● EXERCISE PROMPT
Examine the material below. Gather every line in which the string "from" appears.

——

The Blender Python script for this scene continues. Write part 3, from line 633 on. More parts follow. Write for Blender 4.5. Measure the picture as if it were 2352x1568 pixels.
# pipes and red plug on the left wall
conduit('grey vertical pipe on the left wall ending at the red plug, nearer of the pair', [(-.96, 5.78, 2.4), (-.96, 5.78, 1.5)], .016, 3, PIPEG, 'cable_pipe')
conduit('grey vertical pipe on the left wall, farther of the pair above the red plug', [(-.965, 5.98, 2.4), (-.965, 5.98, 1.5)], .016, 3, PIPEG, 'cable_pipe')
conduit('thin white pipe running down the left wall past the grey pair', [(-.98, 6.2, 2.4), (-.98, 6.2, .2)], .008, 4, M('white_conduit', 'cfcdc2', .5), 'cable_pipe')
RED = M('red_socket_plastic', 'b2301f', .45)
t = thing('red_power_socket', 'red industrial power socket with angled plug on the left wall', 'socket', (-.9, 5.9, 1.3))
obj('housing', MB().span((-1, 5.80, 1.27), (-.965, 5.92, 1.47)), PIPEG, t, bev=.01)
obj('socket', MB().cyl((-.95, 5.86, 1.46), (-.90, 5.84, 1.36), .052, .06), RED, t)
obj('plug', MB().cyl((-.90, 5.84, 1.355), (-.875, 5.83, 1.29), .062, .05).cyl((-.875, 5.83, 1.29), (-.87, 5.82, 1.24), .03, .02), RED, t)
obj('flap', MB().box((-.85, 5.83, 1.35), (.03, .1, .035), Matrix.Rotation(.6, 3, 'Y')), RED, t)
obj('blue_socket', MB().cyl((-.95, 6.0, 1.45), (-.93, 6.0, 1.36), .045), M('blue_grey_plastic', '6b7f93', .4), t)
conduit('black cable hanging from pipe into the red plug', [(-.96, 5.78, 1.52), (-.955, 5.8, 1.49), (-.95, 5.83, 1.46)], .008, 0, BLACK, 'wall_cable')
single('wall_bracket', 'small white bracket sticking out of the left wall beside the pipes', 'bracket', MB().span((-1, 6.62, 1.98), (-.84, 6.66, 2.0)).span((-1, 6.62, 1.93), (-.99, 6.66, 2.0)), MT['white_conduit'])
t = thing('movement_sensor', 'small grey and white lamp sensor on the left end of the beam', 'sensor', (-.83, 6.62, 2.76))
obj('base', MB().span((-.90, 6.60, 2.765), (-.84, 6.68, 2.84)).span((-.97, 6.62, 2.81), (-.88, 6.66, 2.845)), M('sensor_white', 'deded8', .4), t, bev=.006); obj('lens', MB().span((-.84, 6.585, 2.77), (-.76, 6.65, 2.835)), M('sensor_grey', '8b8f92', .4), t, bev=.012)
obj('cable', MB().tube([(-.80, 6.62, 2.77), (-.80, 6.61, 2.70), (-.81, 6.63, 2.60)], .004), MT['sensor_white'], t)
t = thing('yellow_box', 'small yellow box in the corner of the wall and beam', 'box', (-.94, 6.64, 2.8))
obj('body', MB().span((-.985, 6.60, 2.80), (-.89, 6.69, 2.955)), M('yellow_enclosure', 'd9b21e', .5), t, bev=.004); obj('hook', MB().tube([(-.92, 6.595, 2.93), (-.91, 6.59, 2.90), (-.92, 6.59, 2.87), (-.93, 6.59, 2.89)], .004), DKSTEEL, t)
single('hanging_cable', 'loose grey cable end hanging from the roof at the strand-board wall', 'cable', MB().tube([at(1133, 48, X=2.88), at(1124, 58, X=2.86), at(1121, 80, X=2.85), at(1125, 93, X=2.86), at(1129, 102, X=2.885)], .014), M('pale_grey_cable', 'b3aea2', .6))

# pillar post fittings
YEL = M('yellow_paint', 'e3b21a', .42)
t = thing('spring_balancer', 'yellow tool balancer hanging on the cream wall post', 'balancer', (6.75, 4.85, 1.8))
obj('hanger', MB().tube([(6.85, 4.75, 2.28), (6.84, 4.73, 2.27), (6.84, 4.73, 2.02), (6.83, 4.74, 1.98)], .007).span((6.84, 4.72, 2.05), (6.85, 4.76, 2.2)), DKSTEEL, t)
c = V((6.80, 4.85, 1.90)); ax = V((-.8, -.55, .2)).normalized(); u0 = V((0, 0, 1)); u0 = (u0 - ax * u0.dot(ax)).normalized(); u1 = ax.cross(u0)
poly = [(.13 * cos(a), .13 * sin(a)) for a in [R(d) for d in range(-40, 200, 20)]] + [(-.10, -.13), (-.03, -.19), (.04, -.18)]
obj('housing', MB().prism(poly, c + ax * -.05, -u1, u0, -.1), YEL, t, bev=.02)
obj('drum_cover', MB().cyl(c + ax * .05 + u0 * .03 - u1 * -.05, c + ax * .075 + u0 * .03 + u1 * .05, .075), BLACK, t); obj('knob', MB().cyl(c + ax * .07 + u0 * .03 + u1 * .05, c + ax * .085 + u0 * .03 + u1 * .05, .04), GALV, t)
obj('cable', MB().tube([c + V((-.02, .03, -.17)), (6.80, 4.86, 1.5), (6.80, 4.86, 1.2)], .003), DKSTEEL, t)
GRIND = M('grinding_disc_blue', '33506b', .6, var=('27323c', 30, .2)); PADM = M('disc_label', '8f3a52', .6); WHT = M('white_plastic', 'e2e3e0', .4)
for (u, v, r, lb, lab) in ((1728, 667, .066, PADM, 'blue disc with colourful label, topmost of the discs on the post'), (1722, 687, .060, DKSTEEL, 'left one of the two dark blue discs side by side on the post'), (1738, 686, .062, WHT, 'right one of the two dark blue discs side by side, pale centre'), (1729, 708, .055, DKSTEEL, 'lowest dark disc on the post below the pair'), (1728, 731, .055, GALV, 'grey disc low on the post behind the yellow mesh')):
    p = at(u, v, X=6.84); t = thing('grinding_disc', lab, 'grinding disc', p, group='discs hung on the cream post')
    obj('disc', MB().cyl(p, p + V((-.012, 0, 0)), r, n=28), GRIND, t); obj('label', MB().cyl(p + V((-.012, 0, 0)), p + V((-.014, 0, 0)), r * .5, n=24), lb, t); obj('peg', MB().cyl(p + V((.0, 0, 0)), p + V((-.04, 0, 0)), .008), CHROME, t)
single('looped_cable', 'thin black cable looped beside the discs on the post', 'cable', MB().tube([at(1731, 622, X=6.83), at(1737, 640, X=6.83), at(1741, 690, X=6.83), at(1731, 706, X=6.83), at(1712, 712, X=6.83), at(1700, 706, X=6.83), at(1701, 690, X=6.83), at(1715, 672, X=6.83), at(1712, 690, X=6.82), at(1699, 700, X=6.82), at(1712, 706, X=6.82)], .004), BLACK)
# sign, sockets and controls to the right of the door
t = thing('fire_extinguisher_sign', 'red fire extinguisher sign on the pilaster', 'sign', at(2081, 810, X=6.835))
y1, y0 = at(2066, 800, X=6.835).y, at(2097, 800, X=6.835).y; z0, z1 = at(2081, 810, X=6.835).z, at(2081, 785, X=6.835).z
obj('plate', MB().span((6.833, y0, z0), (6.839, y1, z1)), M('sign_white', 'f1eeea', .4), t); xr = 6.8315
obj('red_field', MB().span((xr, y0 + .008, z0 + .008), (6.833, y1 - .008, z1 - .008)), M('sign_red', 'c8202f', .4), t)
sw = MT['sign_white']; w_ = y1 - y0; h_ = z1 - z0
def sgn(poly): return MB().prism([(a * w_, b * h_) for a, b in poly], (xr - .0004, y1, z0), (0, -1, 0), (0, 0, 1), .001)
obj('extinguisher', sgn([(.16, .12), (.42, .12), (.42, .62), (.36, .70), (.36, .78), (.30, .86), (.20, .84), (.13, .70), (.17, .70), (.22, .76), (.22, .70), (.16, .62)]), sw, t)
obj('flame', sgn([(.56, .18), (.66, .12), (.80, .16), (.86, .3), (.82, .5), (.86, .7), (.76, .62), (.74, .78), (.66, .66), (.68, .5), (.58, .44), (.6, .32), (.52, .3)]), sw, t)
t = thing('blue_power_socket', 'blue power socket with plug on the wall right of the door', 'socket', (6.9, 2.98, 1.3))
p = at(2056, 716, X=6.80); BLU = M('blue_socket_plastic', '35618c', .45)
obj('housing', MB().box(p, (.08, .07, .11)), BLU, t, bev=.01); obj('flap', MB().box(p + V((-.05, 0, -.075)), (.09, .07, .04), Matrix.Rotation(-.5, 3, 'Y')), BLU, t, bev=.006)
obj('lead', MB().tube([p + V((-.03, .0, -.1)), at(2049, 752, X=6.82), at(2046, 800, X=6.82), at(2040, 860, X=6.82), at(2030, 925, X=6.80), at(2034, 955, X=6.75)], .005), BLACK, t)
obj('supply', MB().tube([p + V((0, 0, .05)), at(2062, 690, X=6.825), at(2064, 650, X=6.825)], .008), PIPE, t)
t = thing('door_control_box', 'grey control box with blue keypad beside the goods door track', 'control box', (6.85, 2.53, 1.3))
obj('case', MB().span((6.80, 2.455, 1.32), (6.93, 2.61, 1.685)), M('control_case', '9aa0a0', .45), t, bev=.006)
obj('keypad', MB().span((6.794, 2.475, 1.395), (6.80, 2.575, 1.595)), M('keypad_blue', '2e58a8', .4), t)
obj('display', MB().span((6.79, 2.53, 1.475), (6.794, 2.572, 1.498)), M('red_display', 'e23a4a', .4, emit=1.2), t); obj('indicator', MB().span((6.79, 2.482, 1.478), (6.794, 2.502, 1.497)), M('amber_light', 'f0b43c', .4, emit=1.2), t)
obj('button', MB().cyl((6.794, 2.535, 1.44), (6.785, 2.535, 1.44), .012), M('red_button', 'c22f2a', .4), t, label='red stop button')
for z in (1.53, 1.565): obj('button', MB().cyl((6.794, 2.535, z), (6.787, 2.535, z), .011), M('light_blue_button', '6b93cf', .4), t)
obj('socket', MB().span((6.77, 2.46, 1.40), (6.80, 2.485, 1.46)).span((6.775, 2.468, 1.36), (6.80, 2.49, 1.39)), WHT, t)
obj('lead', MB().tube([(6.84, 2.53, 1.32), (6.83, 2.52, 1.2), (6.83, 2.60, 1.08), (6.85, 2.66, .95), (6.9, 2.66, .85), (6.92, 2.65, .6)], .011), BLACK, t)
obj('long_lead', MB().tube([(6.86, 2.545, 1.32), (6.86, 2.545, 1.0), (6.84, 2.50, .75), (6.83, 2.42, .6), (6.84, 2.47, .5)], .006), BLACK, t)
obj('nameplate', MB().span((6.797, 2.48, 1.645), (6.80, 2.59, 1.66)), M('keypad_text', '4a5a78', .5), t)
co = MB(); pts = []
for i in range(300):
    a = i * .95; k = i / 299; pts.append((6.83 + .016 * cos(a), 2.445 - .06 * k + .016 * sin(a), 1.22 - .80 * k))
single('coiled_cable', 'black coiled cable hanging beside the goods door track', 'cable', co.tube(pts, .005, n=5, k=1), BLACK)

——

● SOLUTION
The Blender Python script for this scene continues. Write part 3, from line 633 on. More parts follow. Write for Blender 4.5. Measure the picture as if it were 2352x1568 pixels.
conduit('black cable hanging from pipe into the red plug', [(-.96, 5.78, 1.52), (-.955, 5.8, 1.49), (-.95, 5.83, 1.46)], .008, 0, BLACK, 'wall_cable')
single('hanging_cable', 'loose grey cable end hanging from the roof at the strand-board wall', 'cable', MB().tube([at(1133, 48, X=2.88), at(1124, 58, X=2.86), at(1121, 80, X=2.85), at(1125, 93, X=2.86), at(1129, 102, X=2.885)], .014), M('pale_grey_cable', 'b3aea2', .6))